Rosa Amarilla develops a body of work in which objects become vessels of memory and affect. Centered on chairs and armchairs, her compositions approach these elements as bodies marked by time, history, and lived experience. Within her images, the domestic emerges as a sensitive territory where absence and presence coexist: human figures are not depicted, yet everything points back to them. Through these forms, she explores the intersections of identity, inheritance, and emotion.
Born in Ingeniero Pablo Nogués in 2000, Amarilla trained as a Visual Arts teacher at the Universidad Nacional de las Artes, where she continues her undergraduate studies with a focus on painting and printmaking. Her practice is shaped both by academic training and a deeply autobiographical dimension, closely tied to her father’s work as an upholsterer and to a family tradition of craftsmanship. This intersection between art and manual labor forms the conceptual and material core of her work.

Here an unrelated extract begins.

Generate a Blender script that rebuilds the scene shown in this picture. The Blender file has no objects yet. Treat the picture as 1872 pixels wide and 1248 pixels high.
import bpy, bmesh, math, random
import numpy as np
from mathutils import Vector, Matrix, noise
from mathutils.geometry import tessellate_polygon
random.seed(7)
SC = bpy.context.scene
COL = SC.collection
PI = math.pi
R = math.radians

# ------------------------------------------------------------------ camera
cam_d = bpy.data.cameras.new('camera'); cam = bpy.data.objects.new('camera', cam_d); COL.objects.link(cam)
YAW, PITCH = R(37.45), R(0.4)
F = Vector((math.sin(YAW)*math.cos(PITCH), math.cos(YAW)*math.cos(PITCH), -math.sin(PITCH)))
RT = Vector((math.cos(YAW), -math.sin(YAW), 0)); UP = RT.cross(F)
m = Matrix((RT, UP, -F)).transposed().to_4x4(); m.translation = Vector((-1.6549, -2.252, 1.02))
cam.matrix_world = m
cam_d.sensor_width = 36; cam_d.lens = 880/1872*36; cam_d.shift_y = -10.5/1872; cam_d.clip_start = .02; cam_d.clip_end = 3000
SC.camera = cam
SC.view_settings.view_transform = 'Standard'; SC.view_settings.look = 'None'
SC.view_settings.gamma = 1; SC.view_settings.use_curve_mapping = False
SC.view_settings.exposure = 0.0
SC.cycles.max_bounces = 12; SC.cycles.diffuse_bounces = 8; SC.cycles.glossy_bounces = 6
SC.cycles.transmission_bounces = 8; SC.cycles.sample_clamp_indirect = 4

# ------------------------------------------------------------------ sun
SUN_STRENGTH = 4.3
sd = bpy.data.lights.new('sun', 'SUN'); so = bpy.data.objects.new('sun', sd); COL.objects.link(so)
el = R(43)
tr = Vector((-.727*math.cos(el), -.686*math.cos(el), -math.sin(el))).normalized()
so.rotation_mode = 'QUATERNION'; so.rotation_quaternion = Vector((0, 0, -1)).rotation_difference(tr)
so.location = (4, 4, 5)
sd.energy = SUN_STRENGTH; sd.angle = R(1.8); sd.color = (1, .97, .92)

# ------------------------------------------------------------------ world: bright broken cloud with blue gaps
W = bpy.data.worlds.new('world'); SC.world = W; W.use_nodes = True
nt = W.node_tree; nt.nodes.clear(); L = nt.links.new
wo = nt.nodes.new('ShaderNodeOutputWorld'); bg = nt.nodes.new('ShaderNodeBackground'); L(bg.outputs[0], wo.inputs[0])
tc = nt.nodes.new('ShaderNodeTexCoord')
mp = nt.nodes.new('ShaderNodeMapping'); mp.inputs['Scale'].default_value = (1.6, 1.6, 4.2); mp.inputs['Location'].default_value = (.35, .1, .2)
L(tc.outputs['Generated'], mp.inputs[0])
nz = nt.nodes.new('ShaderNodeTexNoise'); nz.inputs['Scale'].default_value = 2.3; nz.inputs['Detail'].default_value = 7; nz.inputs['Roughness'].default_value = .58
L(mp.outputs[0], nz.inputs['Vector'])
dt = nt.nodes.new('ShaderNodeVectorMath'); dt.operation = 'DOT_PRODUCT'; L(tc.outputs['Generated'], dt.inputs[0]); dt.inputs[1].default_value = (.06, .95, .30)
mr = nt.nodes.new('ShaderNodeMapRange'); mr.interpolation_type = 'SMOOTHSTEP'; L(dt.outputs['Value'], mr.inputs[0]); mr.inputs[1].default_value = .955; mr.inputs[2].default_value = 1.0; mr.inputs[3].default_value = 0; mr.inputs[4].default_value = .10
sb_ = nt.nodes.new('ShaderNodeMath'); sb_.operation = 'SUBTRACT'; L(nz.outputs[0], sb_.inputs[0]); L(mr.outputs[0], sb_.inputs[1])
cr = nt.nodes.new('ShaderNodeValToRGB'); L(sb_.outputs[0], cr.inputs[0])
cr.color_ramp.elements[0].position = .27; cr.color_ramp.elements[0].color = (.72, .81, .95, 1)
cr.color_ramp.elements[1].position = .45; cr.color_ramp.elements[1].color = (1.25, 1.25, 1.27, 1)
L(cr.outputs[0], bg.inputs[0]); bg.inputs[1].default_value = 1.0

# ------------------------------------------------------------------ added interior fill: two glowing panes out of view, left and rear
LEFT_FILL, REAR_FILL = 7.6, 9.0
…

Her production unfolds through an ongoing exploration of techniques and media, including painting, printmaking, and printed art. Using materials drawn from her family’s workshop—fabrics, sandpaper, plastics—she creates works that not only depict objects but physically embed their histories. In her series, chairs are dismantled, fragmented, and reassembled, operating as devices to reflect on emotional processes. The presence of botanical elements introduces a cyclical dimension, where nature and object intertwine, evoking transformation, decay, and renewal.
She has participated in exhibitions and programs such as the Manuel Belgrano National Salon and the Universidad Nacional de las Artes Art Festival, as well as in institutional spaces and local fairs. Alongside her artistic practice, she develops independent publishing projects such as Petricor, combining printmaking, photography, and visual poetry. Amarilla’s work proposes a layered understanding of intimacy, where material, familial, and emotional traces converge through everyday objects as forms of persistence and narrative.